Henry Fonda, le beau/laid, humain/cruel, est une figure pathétique, ambigüe et violente. Les magnifiques variations des couleurs de ses yeux indiquent au bout du compte ce qu'il n'est pas : le personnage mythique des Raisins de la colère.
Jill est la femme qui vient de loin, et qui renie son passé pour être une autre. Elle ne sera pas épouse et mère (je n'ai pas vraiment senti ce qui est décrit, qu'elle veut s'enrichir), qui garde les photos de ses futurs enfants. Elle ne sera pas souillée par Franck parce qu'elle est prostituée, et qu'elle est en mesure de passer sur son viol.

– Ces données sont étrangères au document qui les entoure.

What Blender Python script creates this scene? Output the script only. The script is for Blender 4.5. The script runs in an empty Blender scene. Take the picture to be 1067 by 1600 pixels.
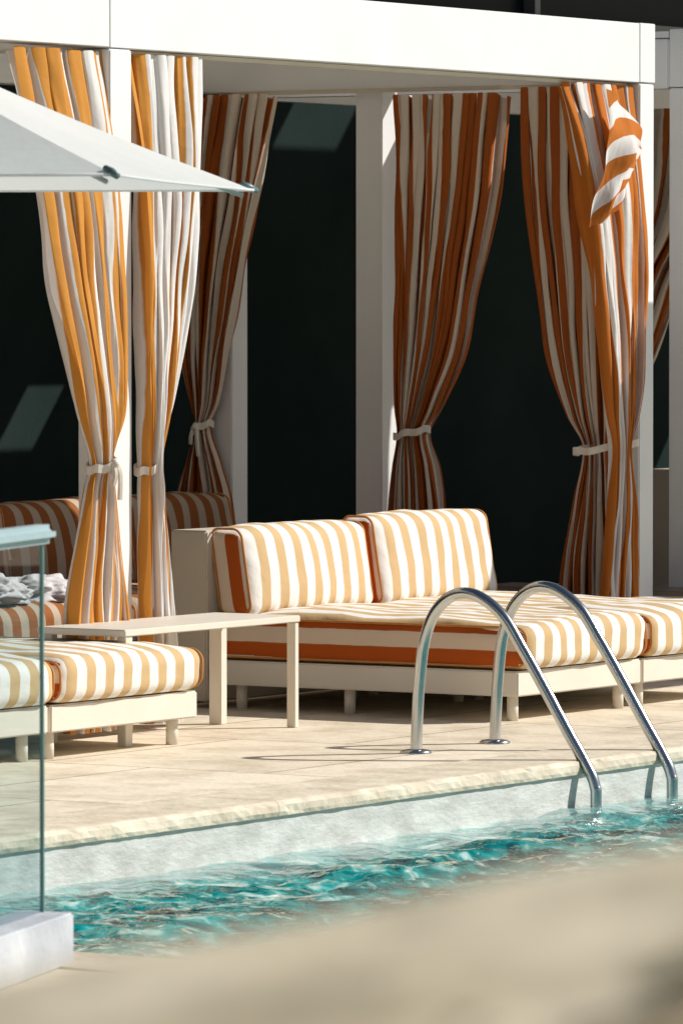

Elle est forte, elle va survivre et rester, et sera la mère, celle qui va construire Rome, la louve (le Lupa latin, c'est aussi la prostituée) originelle qui abreuve les deux jumeaux fratricides. Mais ils sont morts ou partis. Le crime rituel qui fonde la ville a déjà eu lieu...

Jill n'est pas l'intruse, elle est le cœur.

En tout cas, tous ces extraits du film m'ont donné envie de le revoir...
Un très très grand film, sa lenteur et son originalité l'ont étonnamment empêché de vieillir.